Dès 7 h 30 du matin le lundi 27 mai, en sortant de la négociation, les dirigeants des deux plus importantes centrales syndicales, la CGT et la CFDT, s'estimaient satisfaits. Georges Séguy, pour la CGT, déclarait que « des revendications ont trouvé une solution, sinon totale, du moins partielle » et Eugène Descamps pour la CFDT insistait : « Les avantages ainsi acquis sont importants. » Encore fallait-il en convaincre les grévistes !
Ce même lundi matin, lors du meeting dans l'île Seguin, dans l'usine Renault de Boulogne-Billancourt, le dirigeant de la CGT Georges Séguy se présenta, avec à ses côtés Benoît Frachon, le signataire des accords Matignon de 1936. Ce dernier présenta en ces termes le protocole : « Les accords de la rue de Grenelle vont apporter à des millions de travailleurs un bien-être qu'ils n'auraient pas espéré. » Mais à l'énoncé de son contenu, les ouvriers de Renault répondirent par des huées. Il en alla de même dans la plupart des grandes entreprises du pays. Partout les travailleurs rejetaient ce protocole d'accord qui ne contenait que des miettes, en comparaison de l'étendue de la grève. La poursuite de celle-ci était décidée partout.

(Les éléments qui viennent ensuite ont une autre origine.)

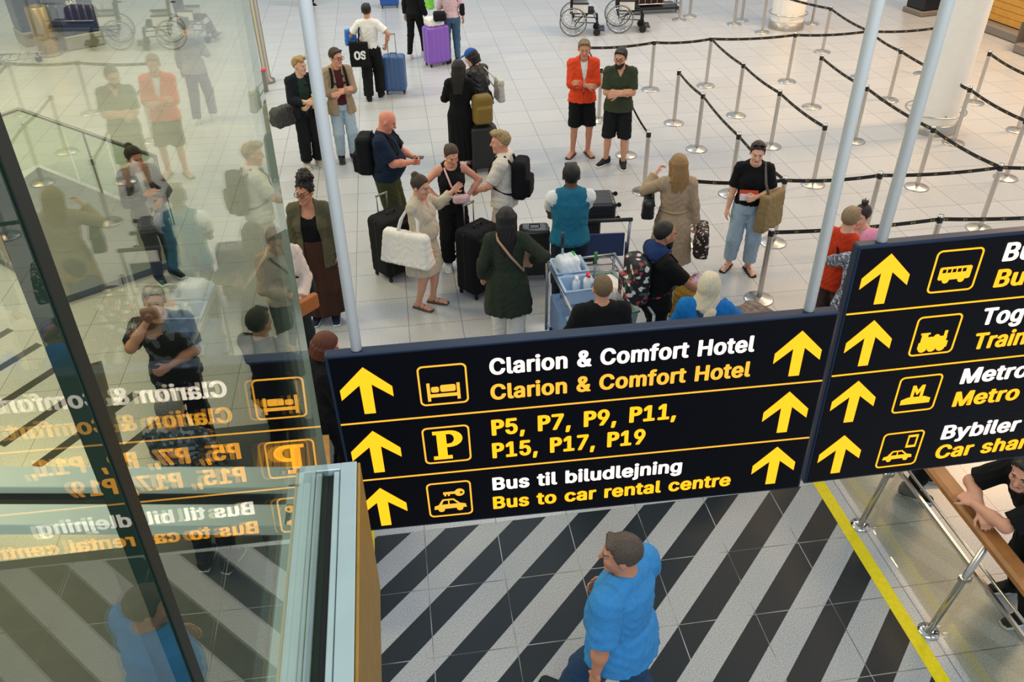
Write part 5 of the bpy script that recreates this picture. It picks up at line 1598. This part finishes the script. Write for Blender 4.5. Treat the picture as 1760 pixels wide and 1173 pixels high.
carried(p, 'shopping_bag', 'black leopard-print bag in the hand of the trench coat woman', (-.36, .06, .52), 80, sack(.42, .16, .34, .006), .010, spots('leopard', '1a1412', ['cdb7b0', '241a18'], 38, .6, .62), [([(-.35, -.10, .80), (-.28, -.03, .86), (-.28, .05, .86), (-.35, .18, .80)], .010)])

p = person('woman in a black T-shirt and pale jeans with sunglasses on her head', (3.50, 3.66), -16, 1.67, 'e0ac92', sh=.16, bust=.8, head=(-4, 12), arms=(((.03, -.22, 1.13), (.9, .3, -.6)), ((.25, -.02, .86), (.3, 1, 0))), curl=(60, 25), hair=('lowbun', '3c281c'), sunglasses='15131a', h=.008, top=dict(color='0e0f12', sleeve=.85, hem=.96, t=.024), bottom=dict(color='9fb6c8', wide=1.35, hem=.14), shoes=('sandal', '1a1718', '121012'), feet=((.12, -.02, 18), (.12, .04, 28)))
backpack(p, 'black backpack behind the woman in the black T-shirt', cloth('14161c'), (.14, .08, .20), straps=False)
carried(p, 'tote_bag', 'olive canvas tote hanging beside the pale jeans of the black T-shirt woman', (.24, -.15, .70), 50, sack(.42, .14, .48, .004, .25), .010, cloth('8d7a55', .9, 35), [([(.20, -.26, 1.10), (.13, -.18, 1.30), (.11, -.02, 1.485), (.20, .06, 1.3), (.27, .0, 1.10)], .016)], cloth('5b5a58'))
t = held(p, 'travel_papers', 'orange and white travel papers held against the black T-shirt', 'papers')
MB().box((-.16, -.185, 1.10), (.06, -.178, 1.20), bev=.002).build('orange_folder', mat('orange_card', 'd8502a', .6), t)
MB().box((-.15, -.200, 1.07), (.02, -.190, 1.155), bev=.002).build('white_sheet', mat('paper', 'eef1f4', .6), t)

p = person('bearded man in a black T-shirt with a navy hood round his neck', (1.80, 1.74), 98, 1.77, 'b07a5c', head=(6, 12), arms=(((.18, -.40, .98), (.4, 1, -.3)), ((.18, -.42, 1.0), (.4, 1, -.3))), curl=(60, 60), hair=('buzz', '14100e'), beard='15100e', top=dict(color='0d0e10', sleeve=.9, hem=.88, t=.026), bottom=dict(color='0e0f11', wide=1.0), shoes=('sneaker', '141416', '202022'), feet=((.10, -.12, 6), (.10, .12, 6)))
solid('hood', ripple(sub(uni([rc((-.05, .05, 1.455), (.05, .05, 1.455), .092, .092), rc((0, -.03, 1.455), (0, .02, 1.48), .080, .092)], .03), rc((0, -.04, 1.46), (0, -.04, 1.75), .055, .10), .01), .004), .009, cloth('1e3563'), p['root'])
backpack(p, 'dark backpack with red and white flower print', spots('floral', '12151c', ['12151c', 'a83a44', 'd8d4cc', '3f5a4c'], 26, .7, .55), (.155, .09, .23))

person('person with cropped light brown hair in a black T-shirt seen from behind', (1.06, .96), 178, 1.73, 'd29a7e', heft=1.04, sh=.175, head=(0, 4), arms=('front', 'front'), hair=('buzz', '7a6246'), eyes=False, top=dict(color='0f1013', sleeve=1.1, hem=.88, t=.03), bottom=dict(color='15161a'))
p = person('woman in a cream headscarf and bright blue top seen from behind', (1.97, .92), 160, 1.68, 'dba88e', sh=.17, heft=1.1, head=(-10, 6), arms=('front', ((.10, -.16, 1.40), (1, .0, -.9))), curl=(30, 45), hair=None, hijab='d8cdb4', eyes=False, top=dict(color='1670bd', sleeve=1.8, hem=.70, t=.032, flare=.03), bottom=dict(color='1c1e24', wide=1.3))
tubes(held(p, 'shoulder_bag', 'black strap of a bag across the blue top of the headscarf woman', 'bag'), 'strap', [(-.20, .0, 1.05), (-.10, .165, 1.22), (.06, .13, 1.42), (.10, .0, 1.49), (.06, -.12, 1.38)], .014, BLACKP)
solid('scarf_tail', ripple(rc((-.04, .10, 1.42), (.02, .185, 1.10), .055, .045), .005), .010, cloth('d8cdb4'), p['root'])
bag('soft_bag', 'tall grey-brown quilted bag beside the woman in the headscarf', 'bag', (2.52, 1.22, 0), 25, sack(.52, .36, 1.06, .012, -.1), .014, spots('quilted', '6f5f58', ['5f514c', '7d6c64'], 34, .8, .4))
bag('holdall', 'open mustard yellow bag with purple cloth in front of the hooded man', 'bag', (2.56, 2.60, 0), 35, sack(.46, .40, .52, .012, .2), .012, cloth('8a6a22', .85, 30), [(loop((-.15, .05, .45), (.15, .05, .45), .16), .016, 'handle')], mat('tan_leather', '6a4020', .5))
bag('folded_cloth', 'pale purple cloth stuffed in the top of the mustard bag', 'cloth', (2.56, 2.58, .49), 15, sack(.24, .20, .12, .012), .010, cloth('a394b8'))

p = person('person with short fair hair in a red top behind the bus sign', (3.74, 1.92), 120, 1.66, 'dba88e', heft=1.08, head=(10, 8), arms=('front', 'front'), hair=('short', '9c8462'), eyes=False, top=dict(color='c23a1c', sleeve=1.2, hem=.86), bottom=dict(color='4a3a36', wide=1.0))
carried(p, 'shoulder_bag', 'black bag low at the side of the red top person', (-.26, .05, .80), 10, sack(.16, .26, .26, .006), .012, cloth('101114'), [([(-.22, .04, 1.0), (-.06, .17, 1.28), (.09, .05, 1.49)], .010)])
person('young person with a dark topknot facing the red top person', (4.02, 2.16), -50, 1.56, 'dba88e', sh=.14, head=(-10, 12), arms=('front', 'front'), hair=('topbun', '2c2220'), top=dict(color='c9aaa6', sleeve=1.5, hem=.9), bottom=dict(color='3a4656'))
p = person('person in a pink knitted hat and patterned blouse behind the bus sign', (3.66, 1.40), 130, 1.68, 'dba88e', sh=.15, head=(0, 10), arms=(((.22, -.36, 1.24), (1, .1, -.5)), 'front'), hair=('bob', '5a4636'), eyes=False, top=dict(name='blouse', mat=spots('patterned', '5c6272', ['8f95a6', '3a4254', 'b8bcc8'], 60, .8, .4), color='', sleeve=1.9, hem=.88), bottom=dict(color='22252c'))
hs = uni([cut(ell((0, .014, .040), (.094, .112, .108)), V3(0, -.05, .03), V3(0, -.25, -1))], .01)
solid('knitted_hat', ((lambda P: hs[0]((P - p['HC']) @ p['Rh'] / 1.06) * 1.06), p['HC'] - .2, p['HC'] + .2), .008, cloth('d889a6', .95, 30), p['root'])

person('man in a bright blue T-shirt walking across the striped floor', (.55, -1.83), -138, 1.75, 'c98a6c', heft=1.26, sh=.19, belly=.6, lean=3, head=(32, 6), arms=(((.29, .02, .87), (.5, 1, 0)), ((.20, -.24, 1.04), (1, .6, -.1))), curl=(28, 30), hair=('short', '5e5046'), h=.0075, top=dict(color='3f8fd0', sleeve=.95, hem=.82, t=.030, neck=.08), bottom=dict(color='2c4668', wide=1.1), shoes=('sneaker', '16222e', '22303c'), feet=((.10, -.36, 4), (.10, .24, 4)), lift=(0, .05))

p = person('man in a black T-shirt leaning his forearms on the timber handrail', (3.66, -1.42), -90, 1.76, 'd39a7e', heft=1.06, sh=.18, lean=42, head=(30, 16), arms=(((-.10, -.56, 1.09), (1, -.15, -.25)), ((.03, -.53, 1.075), (1, -.15, -.25))), palm=((-.3, .2, -1), (-.3, .2, -1)), curl=(70, 55), hair=('short', '2a2220'), h=.0068, top=dict(color='0e0f11', sleeve=.85, hem=.84, t=.024), bottom=dict(color='101114', wide=1.1), shoes=('sneaker', '14161a', 'd8d8d8'), feet=((.12, .05, 8), (.13, .14, 8)))
t = held(p, 'earbud', 'small white earbud in the ear of the man at the railing', 'earbud')
q = p['HC'] + p['Rh'] @ (V3(.086, -.012, -.012) * 1.06)
MB().sphere((0, 0, 0), .011, 8).tube([(0, -.004, 0), (0, -.010, -.03)], .005, 8).build('earbud_body', WHITEP, t, tuple(q))
person('person in black trousers and black trainers beyond the timber handrail', (3.72, -.18), 60, 1.74, 'fair', top=dict(color='16171b', sleeve=1.8, hem=.86), bottom=dict(color='141519'), shoes=('sneaker', '16181c', 'c8c8c8'), feet=((.12, .0, 5), (.14, .1, 5)))
person('red-haired person in black leaning over the timber counter', (-1.27, .66), 100, 1.62, 'dba88e', sh=.155, head=(0, 26), arms=('front', 'front'), hair=('bob', '6a3420'), top=dict(color='0e0f12', sleeve=1.8, hem=.80, collar=1), bottom=dict(color='14151a'))
person('person in dark trousers cut off by the frame at the far hall', (-2.55, 18.3), 30, 1.75, 'fair', top=dict(color='2a2c34', sleeve=1.8, hem=.86), bottom=dict(color='1a1c22'), shoes=('sneaker', '141416', 'd8d8d8'))

p = person('person with a topknot in a grey jacket standing behind the stair balustrade', (-3.52, 4.62), 38, 1.72, 'c98a6c', head=(4, 14), arms=('front', 'chest'), hair=('bun', '241a16'), top=dict(name='jacket', color='4c5054', sleeve=1.9, hem=.80, collar=1, open=(.05, .05, .05)), inner=dict(color='c8c6c2', sleeve=0, t=.014), bottom=dict(color='3a3e42'))
backpack(p, 'dark backpack on the grey jacket person behind the balustrade', cloth('1a1b20'))
p = person('man in a dark printed T-shirt holding a camera to his face behind the glass', (-2.62, 1.34), 8, 1.75, 'd0957c', heft=1.1, sh=.18, head=(0, -6), arms=(((.0, -.20, 1.10), (.9, .2, -.8)), ((.06, -.19, 1.56), (.9, -.1, -1))), curl=(40, 60), hair=('short', '9a9488'), top=dict(mat=spots('printed_tee', '0e1013', ['0e1013', '0e1013', '5b646c'], 16, .9, .5), color='', sleeve=.8, hem=.86), bottom=dict(color='16181c'))
t = held(p, 'camera', 'dark camera held to the face of the man in the printed T-shirt', 'camera')
MB().box((-.085, -.25, 1.60), (.045, -.19, 1.69), bev=.01).tube([(-.02, -.25, 1.645), (-.02, -.31, 1.645)], .032, 14).build('camera_body', mat('camera_red', '5c2026', .5), t)
person('dark-haired person in black behind the glass, near the counter', (-1.75, .95), 150, 1.70, 'tan', arms=('front', 'front'), hair=('short', '120e0d'), eyes=False, top=dict(color='101114', sleeve=1.8, hem=.84), bottom=dict(color='121316'))
person('grey-haired man in a plaid shirt behind the glass screen', (-2.24, -.10), 165, 1.72, 'c98f78', heft=1.08, head=(0, 10), arms=('front', 'front'), hair=('short', '8e8c88'), eyes=False, top=dict(mat=spots('plaid', '3d4a58', ['93a0aa', '22303c', '5e6c78'], 36, .8, .35), color='', sleeve=1.2, hem=.84, collar=1), bottom=dict(color='2a2e34'))
person('person in grey with white trainers walking away behind the glass', (-3.90, 10.2), 170, 1.76, 'fair', arms=('down', 'front'), hair=('short', '2a2220'), top=dict(color='8a8c92', sleeve=1.8, hem=.86), bottom=dict(color='5a5e66', wide=1.2), shoes=('sneaker', 'dcdcda', 'f0f0ee'), feet=((.10, .14, 6), (.10, -.14, 6)))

Pourtant, les représentants des confédérations syndicales ne revenaient pas à la charge auprès du gouvernement et du CNPF pour redemander, à l'échelle nationale, de nouvelles négociations. Elles acceptèrent que la discussion d'une amélioration de ce qui avait été négocié à Grenelle se fasse au niveau de chaque branche d'industrie, de chaque secteur public ou privé, voire de chaque entreprise. Les fédérations syndicales de la métallurgie, de la sidérurgie, des charbonnages, des chemins de fer, des banques, etc., adressèrent ainsi des demandes d'ouverture de négociations à leurs patronats respectifs. La force de la grève générale se retrouvait émiettée, éclatée. Georges Séguy avait répondu « À la demande du gouvernement au sujet de la reprise du travail, nous avons indiqué que nous n'avions pas lancé l'ordre de grève et qu'il nous était donc impossible de donner un ordre de reprise du travail . » Mais en renvoyant ainsi chaque secteur négocier dans son coin, la CGT créait les conditions de l'affaiblissement de la vague de grève en la transformant en une addition de grèves locales.
Malgré tout, les grèves se poursuivirent encore près de trois semaines. Dans les plus grandes entreprises, les négociations par secteur aboutirent à des augmentations de salaire un peu supérieures à ce que prévoyait le protocole : 16 % à la SNCF, 17 % à l'EDF-GDF, 16 % dans les industries pétrolières, 22 % dans les industries textiles où les salaires étaient particulièrement bas, etc. Mais dans bien des petites entreprises, le patronat n'accorda rien que ce qui était inscrit dans le protocole, c'est-à-dire pas grand-chose. Et en l'absence d'une clause indexant les salaires sur les augmentations des prix, c'est-à-dire instaurant l'échelle mobile des salaires, une grande partie de ces augmentations salariales fut rapidement avalée, dans les mois qui suivirent, par les hausses du coût de la vie.
L'après-midi de ce même lundi 27 mai, tandis que les syndicats présentaient le protocole de Grenelle aux grévistes qui le rejetaient, une manifestation appelée par l'UNEF se terminait par un immense meeting au stade Charléty. Des dizaines de milliers d'étudiants et de jeunes travailleurs se retrouvaient au coude à coude. Le Monde daté du 30 mai titrait alors : « Le mouvement de grève se durcit et se politise ; le général de Gaulle est parti pour Colombey ; le Conseil des ministres est reporté ; la poursuite de l'agitation sociale rendrait difficile le référendum et l'opposition demande le départ du gouvernement ou du chef de l'État ». Le gouvernement paraissait en effet dépassé par une situation qu'il ne contrôlait plus. Les partis de gauche se croyaient aux portes du gouvernement. Ils allaient vite déchanter.